The Old Testament is free of Plato's curse.  It's entire focus is on values and actions, not on beliefs.  I would go so far as to say that the Old Testament is the only respected book in our world that is free of Plato's curse.  This means that the Old Testament is the best basis for fighting Plato's curse and for unifying people around shared values.

In the past, I suggested various ideas that simply ignore Plato's curse.  For example trying to organize people around shared values while ignoring belief, as CoAlpha tries to do.  But without explicitly fighting Plato's curse, one cannot do this because people will continue to focus on belief.  So we must fight Plato's curse explicitly.  Using the Sciencism concept of levels, I would say that there is a low level and a high level approach.  The low level approach must push this message:

Belief is personal, but values should be shared.
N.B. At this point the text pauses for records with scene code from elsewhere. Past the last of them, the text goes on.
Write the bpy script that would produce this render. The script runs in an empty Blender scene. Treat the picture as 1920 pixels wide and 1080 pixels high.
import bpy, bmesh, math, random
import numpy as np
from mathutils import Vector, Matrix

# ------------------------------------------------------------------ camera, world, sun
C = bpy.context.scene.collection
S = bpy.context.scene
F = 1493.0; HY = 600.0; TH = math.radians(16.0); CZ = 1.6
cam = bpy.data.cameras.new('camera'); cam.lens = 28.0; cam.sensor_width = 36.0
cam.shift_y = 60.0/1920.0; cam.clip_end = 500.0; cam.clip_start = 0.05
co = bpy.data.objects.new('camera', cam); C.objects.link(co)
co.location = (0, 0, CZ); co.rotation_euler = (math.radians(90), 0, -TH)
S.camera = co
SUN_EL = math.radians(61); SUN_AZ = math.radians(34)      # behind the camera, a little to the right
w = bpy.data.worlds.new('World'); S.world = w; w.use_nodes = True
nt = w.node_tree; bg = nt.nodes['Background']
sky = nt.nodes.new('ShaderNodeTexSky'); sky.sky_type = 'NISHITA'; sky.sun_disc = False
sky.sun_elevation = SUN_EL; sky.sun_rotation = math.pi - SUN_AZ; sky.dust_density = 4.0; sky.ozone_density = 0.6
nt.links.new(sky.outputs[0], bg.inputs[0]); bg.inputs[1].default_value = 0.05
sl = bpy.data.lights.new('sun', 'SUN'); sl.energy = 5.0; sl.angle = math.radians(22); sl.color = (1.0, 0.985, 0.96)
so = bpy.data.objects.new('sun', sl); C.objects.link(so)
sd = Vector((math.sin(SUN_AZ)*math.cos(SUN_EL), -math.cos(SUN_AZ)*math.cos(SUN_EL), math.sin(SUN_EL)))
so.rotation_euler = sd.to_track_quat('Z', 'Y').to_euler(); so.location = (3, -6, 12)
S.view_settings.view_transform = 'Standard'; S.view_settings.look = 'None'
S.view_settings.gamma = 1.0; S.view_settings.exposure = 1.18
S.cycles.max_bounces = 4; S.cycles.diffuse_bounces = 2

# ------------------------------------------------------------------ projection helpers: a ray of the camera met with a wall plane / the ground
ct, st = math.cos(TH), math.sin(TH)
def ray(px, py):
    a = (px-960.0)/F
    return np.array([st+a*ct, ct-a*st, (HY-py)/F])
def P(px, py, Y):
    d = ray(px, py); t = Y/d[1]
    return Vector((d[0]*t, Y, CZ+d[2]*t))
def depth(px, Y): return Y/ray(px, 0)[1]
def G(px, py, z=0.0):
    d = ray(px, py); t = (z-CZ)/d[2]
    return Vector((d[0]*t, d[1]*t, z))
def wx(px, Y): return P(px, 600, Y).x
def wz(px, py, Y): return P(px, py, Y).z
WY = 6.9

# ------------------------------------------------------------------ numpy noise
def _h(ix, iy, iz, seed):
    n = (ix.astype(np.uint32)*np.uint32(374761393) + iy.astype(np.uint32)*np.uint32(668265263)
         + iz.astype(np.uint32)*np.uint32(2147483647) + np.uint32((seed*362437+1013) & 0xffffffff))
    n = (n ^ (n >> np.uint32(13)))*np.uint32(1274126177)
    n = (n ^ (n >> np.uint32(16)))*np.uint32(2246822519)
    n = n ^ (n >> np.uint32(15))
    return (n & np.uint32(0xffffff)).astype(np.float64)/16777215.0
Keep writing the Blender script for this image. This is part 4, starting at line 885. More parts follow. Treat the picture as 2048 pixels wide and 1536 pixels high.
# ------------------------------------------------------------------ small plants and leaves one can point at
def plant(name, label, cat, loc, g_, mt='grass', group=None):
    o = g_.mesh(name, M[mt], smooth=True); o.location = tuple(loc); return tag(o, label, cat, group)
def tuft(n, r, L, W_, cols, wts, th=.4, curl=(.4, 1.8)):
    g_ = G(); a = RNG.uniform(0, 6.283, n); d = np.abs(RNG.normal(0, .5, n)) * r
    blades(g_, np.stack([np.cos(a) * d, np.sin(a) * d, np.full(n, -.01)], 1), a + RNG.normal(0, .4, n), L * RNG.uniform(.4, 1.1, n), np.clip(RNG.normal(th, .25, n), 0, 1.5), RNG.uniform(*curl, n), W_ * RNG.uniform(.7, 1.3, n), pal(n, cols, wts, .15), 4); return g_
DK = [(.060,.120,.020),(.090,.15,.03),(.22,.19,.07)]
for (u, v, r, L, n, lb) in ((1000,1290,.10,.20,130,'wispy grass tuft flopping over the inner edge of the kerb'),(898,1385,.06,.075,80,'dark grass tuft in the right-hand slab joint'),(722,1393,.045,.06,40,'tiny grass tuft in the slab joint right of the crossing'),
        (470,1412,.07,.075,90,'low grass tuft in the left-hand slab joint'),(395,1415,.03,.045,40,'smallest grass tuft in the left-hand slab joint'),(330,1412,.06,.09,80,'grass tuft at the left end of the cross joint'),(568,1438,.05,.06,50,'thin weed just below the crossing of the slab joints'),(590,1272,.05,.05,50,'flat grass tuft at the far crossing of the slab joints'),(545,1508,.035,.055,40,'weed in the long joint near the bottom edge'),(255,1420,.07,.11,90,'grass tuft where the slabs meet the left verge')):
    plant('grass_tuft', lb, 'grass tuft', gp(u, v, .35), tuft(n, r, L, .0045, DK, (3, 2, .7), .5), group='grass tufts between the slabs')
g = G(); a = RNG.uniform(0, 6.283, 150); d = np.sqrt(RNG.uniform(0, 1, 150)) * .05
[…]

Making this explicit is a fundamental shift in thinking for most people.  It is low level because one can still keep Plato's idea of universal truth while following this principle.  This principle doesn't require deep thought.  It just requires people to focus on values.

The high level message is much deeper.  It is:

Truth is subjective.

I don't expect most people to ever understand this.  But there is no need.  In fact it is almost irreverent to this topic.  But understanding this would be useful for the high level leaders of a religion.  It would have a practical impact on how they led the group and would prevent them from ever pushing any particular belief too hard.

So let's focus on the low level message "Belief is personal, but values should be shared.".  The practical benefit of pushing this message is to allow people of different beliefs to share a religion, just as early Judaism did.  It also has the practical benefit of having people focus on action, as a reflection of values, rather than belief as a reflection of truth.  The focus of the religion shouldn't be "what is true" but rather it should be "what should one do".  This is true of Judaism today but the problem with mainstream Rabbinic Judaism is that there are basically only 3 choices of rule sets for actions based on the 3 types of Rabbinic Judaism; Orthodox, Conservative, and Reform.  None of these is particularly appealing.  It would be better to have more diversity of rule sets.  Just as the Protestant Reformation allowed for many variations of belief in Christianity, Judaism needs something similar to allow for many variations in rule sets (reflecting different values).  Karaite Judaism may offer a solution to this.

I am not suggesting something like CoAlpha with this message added.  What I am suggesting is that a new religion should focus on this message.  Judaism shows me that a religion can exist today with a focus on values and action.  A full religion is needed because people can't divide their commitment between too many things.  Someone who is a Christian and a CoAlpha is going to put his Christianity first.  But a religion based on values would be an alternative to Christianity.  A Christian who is more committed to values than beliefs could switch to this new religion which would be a basic change of focus for him.  He could still keep his Christian-type beliefs, but he must dump those parts of Christianity that put faith over action, especially when judging others.  If he doesn't do this, then he is useless and there is no point having anything to do with him.  If he does make this change, then he should be welcomed into the new religion where he can focus on shared values.